The European reunion album with Paul Desmond is just that, an occasion for bringing together the key elements of Brubeck's 1950-1967 and 1968-1972 periods with an eye toward his and Mulligan's futures. That those futures were heading in remarkably different directions is clear from the album's two new numbers, "Truth" and "Unfinished Woman." The former is a Brubeck oratorio, subtitled "Planets Are Spinning," and of all the quasi-classical pieces Brubeck had brought to his collaboration this one is by far the least jazz oriented. Mulligan and Desmond attempt conventional enough solos, but Brubeck's performance speaks of the modernist conservatory throughout. Its back-to-back position with Mulligan's new composition makes for an especially strong contrast, for while Brubeck was heading in a classical direction, Mulligan's piece was one of the first numbers written for his Ark/Orchestra, a fusion group that would propel its leader through the 1970s and 1980s. The number, based on the repetition in two chords of a simple riff, outlines Mulligan's new goals, which include a fresh emphasis on rhythm and a greater interest in sustaining sounds (as opposed to constructing elaborate melodies). His solo builds on these new influences, holding single notes much longer and limiting his phrasing to the major chord, not shifting the direction of his line until the chord structure itself changes.

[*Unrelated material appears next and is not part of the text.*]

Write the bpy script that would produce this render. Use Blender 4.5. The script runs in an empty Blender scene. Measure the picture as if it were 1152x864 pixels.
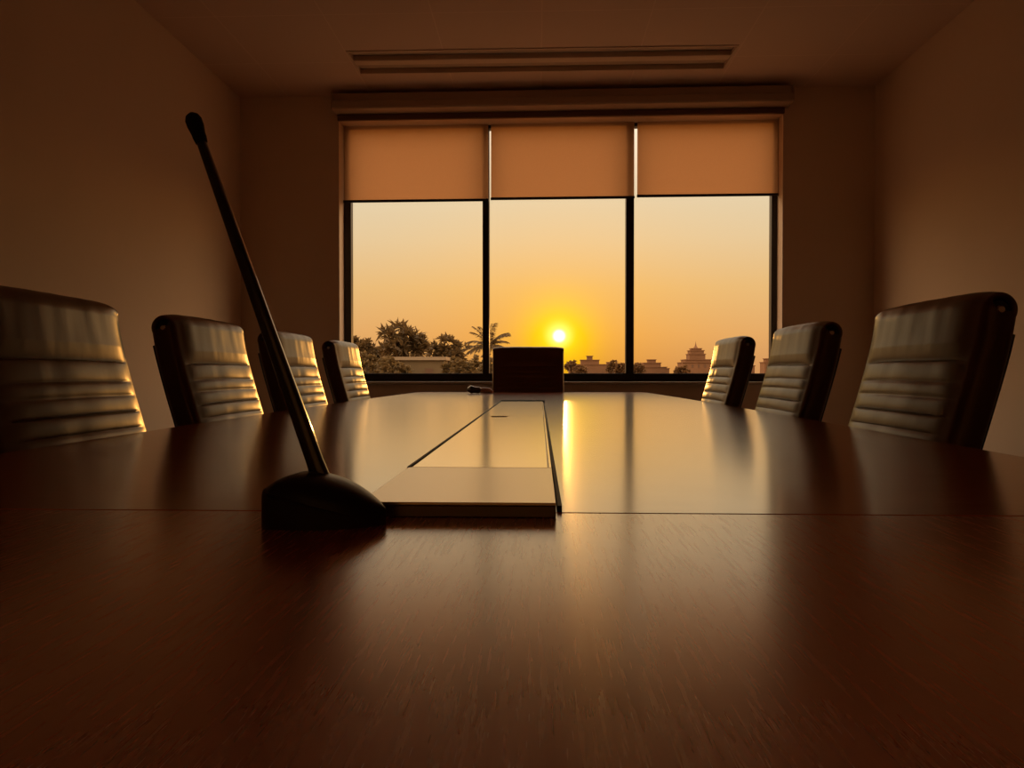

The balance of We're All Together consists of the original Brubeck quartet (without Mulligan) doing a reprise of one of their more famous numbers, "Koto Song," plus Gerry joining in for a fresh version of "Take Five," in which a softer approach brings new attention to the melody. "Rotterdam Blues" is an improvised encore, as is "Sweet Georgia Brown," the latter lasting just one minute. The blues piece is good-humored barrelhouse playing, in which some of Mulligan's favorite licks from the Meeting sessions of a decade and a half before resurface. But with Brubeck's sixty-second solo curtain call, the lights come down on this period of collaboration—a workshop exercise of sorts that not only sustained the two great musicians through a difficult transitional period but allowed them both to refine key aspects of their playing, reaffirming their jazz roots no matter what the nature of the group's material.”